Di Februari inilah aku kembali mengingatmu, Cinta. Sebuah ingatan yang telah mengental di setiap sudut ruang pikiranku. Sebuah ingatan yang lebih berwarna, lebih bersuara, dan lebih gegap gempita daripada kenyataan itu sendiri. Sebuah ingatan yang tidak lagi apa adanya, sebab aku memang selalu merekonstruksi ingatan-ingatanku yang berhubungan denganmu. Ingatanku tentangmu sering sangat liar, meluncur mengikuti alur yang sesuai dengan kehendakku, menjauhi tepian kesedihan, menuruti emosiku, sehingga tidak aneh jika ingatanku tentangmu tidak lagi pernah selalu apa adanya bahkan sering berbeda dengan kenyataan. Tetapi dengan begitu aku selalu mengingatmu, Cinta. Ya, ingatan yang selalu berhasil menjebakku ke dalam pusaran kerinduan yang akut. Aku mengingatmu sekaligus sangat merindukanmu. O, dimanakah kini kamu berada, duhai Cinta?
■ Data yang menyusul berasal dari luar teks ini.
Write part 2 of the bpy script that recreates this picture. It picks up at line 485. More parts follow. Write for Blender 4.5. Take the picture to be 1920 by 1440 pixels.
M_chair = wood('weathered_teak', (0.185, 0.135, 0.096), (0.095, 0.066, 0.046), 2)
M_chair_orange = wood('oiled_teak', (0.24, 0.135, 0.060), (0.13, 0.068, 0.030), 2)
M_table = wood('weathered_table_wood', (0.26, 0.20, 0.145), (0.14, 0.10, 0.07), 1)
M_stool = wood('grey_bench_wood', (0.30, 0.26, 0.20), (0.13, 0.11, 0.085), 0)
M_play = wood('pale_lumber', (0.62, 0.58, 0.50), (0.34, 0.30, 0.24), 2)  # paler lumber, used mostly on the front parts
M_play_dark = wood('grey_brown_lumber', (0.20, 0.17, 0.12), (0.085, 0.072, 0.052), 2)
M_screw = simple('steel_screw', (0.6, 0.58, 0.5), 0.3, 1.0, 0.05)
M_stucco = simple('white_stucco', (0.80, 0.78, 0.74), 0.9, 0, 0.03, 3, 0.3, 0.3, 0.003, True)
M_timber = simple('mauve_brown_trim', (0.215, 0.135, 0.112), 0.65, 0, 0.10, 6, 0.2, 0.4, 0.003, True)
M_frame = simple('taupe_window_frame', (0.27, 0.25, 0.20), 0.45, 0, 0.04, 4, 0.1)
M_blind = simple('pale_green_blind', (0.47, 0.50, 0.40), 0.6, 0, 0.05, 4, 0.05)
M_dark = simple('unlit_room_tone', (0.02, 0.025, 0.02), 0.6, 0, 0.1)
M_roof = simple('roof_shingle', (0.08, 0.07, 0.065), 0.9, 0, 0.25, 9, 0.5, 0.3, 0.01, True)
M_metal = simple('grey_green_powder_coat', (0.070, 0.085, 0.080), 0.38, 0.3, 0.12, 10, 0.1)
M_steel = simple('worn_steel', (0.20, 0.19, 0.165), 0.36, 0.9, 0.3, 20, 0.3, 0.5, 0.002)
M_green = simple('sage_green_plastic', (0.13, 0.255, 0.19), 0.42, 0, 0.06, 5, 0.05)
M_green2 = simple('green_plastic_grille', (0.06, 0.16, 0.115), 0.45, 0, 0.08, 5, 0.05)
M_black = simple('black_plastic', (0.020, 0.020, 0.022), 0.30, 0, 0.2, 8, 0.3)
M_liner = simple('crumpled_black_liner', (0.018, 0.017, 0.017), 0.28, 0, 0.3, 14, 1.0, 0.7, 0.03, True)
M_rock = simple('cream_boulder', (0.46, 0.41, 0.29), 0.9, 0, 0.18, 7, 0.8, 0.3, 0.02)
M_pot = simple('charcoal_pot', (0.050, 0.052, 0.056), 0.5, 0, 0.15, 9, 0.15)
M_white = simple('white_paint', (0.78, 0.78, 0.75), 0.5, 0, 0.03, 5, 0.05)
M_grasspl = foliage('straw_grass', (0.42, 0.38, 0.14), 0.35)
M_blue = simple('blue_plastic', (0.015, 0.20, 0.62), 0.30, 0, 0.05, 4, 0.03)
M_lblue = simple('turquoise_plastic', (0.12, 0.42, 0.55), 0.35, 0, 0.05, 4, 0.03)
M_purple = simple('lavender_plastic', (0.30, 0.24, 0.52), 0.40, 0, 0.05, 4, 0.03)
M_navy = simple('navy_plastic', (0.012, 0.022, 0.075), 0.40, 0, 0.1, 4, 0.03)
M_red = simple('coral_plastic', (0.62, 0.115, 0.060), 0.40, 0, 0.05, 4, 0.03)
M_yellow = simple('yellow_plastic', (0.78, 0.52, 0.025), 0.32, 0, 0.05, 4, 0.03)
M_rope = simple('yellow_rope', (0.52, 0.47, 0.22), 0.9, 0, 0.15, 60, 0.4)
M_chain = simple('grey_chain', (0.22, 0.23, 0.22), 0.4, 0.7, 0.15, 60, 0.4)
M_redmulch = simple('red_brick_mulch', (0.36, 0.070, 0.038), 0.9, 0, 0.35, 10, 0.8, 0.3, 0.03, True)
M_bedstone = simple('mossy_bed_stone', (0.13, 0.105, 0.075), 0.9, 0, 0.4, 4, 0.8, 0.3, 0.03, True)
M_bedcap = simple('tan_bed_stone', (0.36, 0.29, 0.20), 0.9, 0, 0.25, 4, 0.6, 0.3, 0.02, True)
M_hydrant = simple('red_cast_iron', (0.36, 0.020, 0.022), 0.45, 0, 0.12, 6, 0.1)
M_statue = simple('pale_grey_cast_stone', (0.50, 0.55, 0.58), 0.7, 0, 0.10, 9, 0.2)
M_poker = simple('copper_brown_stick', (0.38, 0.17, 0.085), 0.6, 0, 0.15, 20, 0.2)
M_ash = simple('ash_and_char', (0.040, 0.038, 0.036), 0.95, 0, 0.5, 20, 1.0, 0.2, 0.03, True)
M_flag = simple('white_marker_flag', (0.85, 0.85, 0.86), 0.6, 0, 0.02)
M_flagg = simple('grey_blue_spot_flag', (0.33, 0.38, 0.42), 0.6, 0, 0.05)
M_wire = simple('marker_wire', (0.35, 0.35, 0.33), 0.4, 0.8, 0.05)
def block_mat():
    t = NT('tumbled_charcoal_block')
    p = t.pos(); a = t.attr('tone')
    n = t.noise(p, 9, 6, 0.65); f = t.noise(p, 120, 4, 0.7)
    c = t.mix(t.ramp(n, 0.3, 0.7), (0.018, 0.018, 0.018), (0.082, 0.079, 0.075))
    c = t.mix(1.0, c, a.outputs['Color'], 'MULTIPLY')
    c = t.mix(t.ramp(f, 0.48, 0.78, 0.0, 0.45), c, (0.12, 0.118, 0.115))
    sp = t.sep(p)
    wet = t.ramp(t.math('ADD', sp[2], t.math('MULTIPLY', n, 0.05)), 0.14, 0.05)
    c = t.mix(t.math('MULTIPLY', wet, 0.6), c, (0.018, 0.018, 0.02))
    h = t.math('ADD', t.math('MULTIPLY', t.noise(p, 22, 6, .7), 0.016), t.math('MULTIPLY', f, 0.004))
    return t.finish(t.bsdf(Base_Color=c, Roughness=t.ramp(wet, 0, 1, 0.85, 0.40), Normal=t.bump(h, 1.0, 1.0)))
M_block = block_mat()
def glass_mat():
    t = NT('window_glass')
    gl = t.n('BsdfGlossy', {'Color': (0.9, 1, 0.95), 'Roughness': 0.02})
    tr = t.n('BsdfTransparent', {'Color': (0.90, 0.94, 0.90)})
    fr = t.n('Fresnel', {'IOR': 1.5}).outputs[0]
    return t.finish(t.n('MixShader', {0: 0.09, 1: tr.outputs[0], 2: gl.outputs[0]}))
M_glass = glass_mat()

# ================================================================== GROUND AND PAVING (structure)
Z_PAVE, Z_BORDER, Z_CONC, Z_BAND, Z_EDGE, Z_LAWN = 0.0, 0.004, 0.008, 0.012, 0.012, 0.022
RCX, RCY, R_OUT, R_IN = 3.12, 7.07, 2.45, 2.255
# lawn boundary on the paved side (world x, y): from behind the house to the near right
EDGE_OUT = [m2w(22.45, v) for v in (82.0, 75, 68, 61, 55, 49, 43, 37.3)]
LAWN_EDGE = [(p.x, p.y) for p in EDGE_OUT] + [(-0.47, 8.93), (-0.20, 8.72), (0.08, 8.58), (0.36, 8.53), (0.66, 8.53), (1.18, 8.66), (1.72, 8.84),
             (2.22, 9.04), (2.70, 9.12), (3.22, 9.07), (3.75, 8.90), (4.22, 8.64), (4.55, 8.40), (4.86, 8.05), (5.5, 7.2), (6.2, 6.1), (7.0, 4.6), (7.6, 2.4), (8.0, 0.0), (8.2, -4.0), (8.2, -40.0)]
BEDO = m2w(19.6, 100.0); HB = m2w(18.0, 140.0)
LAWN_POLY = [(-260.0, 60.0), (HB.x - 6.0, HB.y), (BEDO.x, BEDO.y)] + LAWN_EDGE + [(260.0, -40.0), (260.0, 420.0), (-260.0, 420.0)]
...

Tangan-tangan waktu telah berhasil membunuh Januari dari kalender Gregorian dan Februari pun lahir kembali setelah sebelas bulan membisu dalam rahim waktu. Astaga. Betapa lekas detik terlepas. Kini aku kembali berjumpa dengan Februari, perjumpaan yang ke dua puluh delapan, dan ingatanku atas dirimu belum juga mati. Kekal. Imortal. Tak pernah usai. Aneh. Benar-benar aneh, Cinta. Padahal langit pun tahu betapa aku dan kamu belum pernah bertemu. Namun, mengapa ingatan-ingatan tentang dirimu begitu mengental di dalam pikiranku?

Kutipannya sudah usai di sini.